Shigenobu: Japanese Red Army militant founder freed after 20 years
Fusako Shigenobu, 76, had evaded capture for decades before being arrested in Osaka in 2000.
Her once-feared group had aimed to provoke a global socialist revolution through high-profile terror acts.
They carried out a series of hostage-takings and hijackings, as well as a deadly attack on an Israeli airport.
But Shigenobu served time for the 1974 attack on the French embassy in The Hague, in which three Red Army militants took the ambassador and several others hostage, for 100 hours.
Shigenobu did not participate in the attack herself, but a Japanese court found in 2006 that she had helped coordinate it, sentencing her to 20 years for her role.

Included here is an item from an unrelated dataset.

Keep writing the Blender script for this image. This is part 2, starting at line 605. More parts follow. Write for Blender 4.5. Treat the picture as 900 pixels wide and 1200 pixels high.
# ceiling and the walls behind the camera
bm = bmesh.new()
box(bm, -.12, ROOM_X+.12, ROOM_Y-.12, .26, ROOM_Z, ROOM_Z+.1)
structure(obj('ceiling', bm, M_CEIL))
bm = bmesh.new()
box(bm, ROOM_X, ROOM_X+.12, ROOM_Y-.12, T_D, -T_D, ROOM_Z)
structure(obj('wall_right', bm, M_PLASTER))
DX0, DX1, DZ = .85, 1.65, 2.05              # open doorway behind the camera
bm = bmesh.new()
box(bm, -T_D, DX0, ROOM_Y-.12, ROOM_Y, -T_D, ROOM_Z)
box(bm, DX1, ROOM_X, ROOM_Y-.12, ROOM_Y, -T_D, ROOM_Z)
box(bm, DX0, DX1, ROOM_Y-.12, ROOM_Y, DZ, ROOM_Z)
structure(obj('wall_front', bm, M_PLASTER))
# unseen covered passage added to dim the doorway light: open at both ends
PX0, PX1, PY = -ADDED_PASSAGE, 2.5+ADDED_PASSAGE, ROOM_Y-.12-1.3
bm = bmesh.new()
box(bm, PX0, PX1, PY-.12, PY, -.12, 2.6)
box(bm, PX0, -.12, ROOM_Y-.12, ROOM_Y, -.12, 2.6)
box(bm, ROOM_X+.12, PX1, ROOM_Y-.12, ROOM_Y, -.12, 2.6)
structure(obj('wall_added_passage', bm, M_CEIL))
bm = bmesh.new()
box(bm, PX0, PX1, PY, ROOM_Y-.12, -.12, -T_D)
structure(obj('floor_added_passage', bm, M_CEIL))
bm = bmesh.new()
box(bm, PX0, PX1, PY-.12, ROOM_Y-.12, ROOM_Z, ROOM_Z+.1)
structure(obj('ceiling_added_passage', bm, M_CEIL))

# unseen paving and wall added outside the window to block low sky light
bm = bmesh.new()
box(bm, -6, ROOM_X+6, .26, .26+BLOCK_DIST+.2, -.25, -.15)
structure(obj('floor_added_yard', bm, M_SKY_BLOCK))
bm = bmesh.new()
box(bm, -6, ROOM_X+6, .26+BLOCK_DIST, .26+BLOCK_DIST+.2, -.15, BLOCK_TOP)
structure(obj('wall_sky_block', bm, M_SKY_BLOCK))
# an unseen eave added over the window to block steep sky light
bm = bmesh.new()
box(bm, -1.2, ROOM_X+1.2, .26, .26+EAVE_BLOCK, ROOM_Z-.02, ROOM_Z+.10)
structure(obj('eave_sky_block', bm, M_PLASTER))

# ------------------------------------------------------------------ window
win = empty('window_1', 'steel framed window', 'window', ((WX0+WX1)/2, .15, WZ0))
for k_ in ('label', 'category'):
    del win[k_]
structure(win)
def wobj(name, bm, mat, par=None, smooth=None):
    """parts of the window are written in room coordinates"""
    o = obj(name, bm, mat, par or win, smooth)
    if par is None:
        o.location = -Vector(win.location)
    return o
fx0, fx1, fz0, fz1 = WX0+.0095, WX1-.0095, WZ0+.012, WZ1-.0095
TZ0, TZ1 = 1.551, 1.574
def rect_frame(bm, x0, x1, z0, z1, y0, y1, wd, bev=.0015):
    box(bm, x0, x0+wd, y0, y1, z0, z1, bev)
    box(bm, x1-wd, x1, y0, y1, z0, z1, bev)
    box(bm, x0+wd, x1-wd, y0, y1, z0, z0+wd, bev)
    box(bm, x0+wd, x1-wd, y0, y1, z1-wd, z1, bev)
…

She had disbanded the Japanese Red Army five years earlier while awaiting trial, saying she would seek new fights within the law.
The group's last-known action was the car bombing of a US military club in Italy in 1988.
As she left prison on Saturday, she apologised for causing "damage to innocent people" to pursue their causes.
"It was half a century ago... but we caused damage to innocent people who were strangers to us by prioritising our battle, such as by hostage-taking," she said, according to news agency AFP.
She has previously expressed regret for 26 deaths caused by an attack on Tel Aviv's Lod Airport in 1972.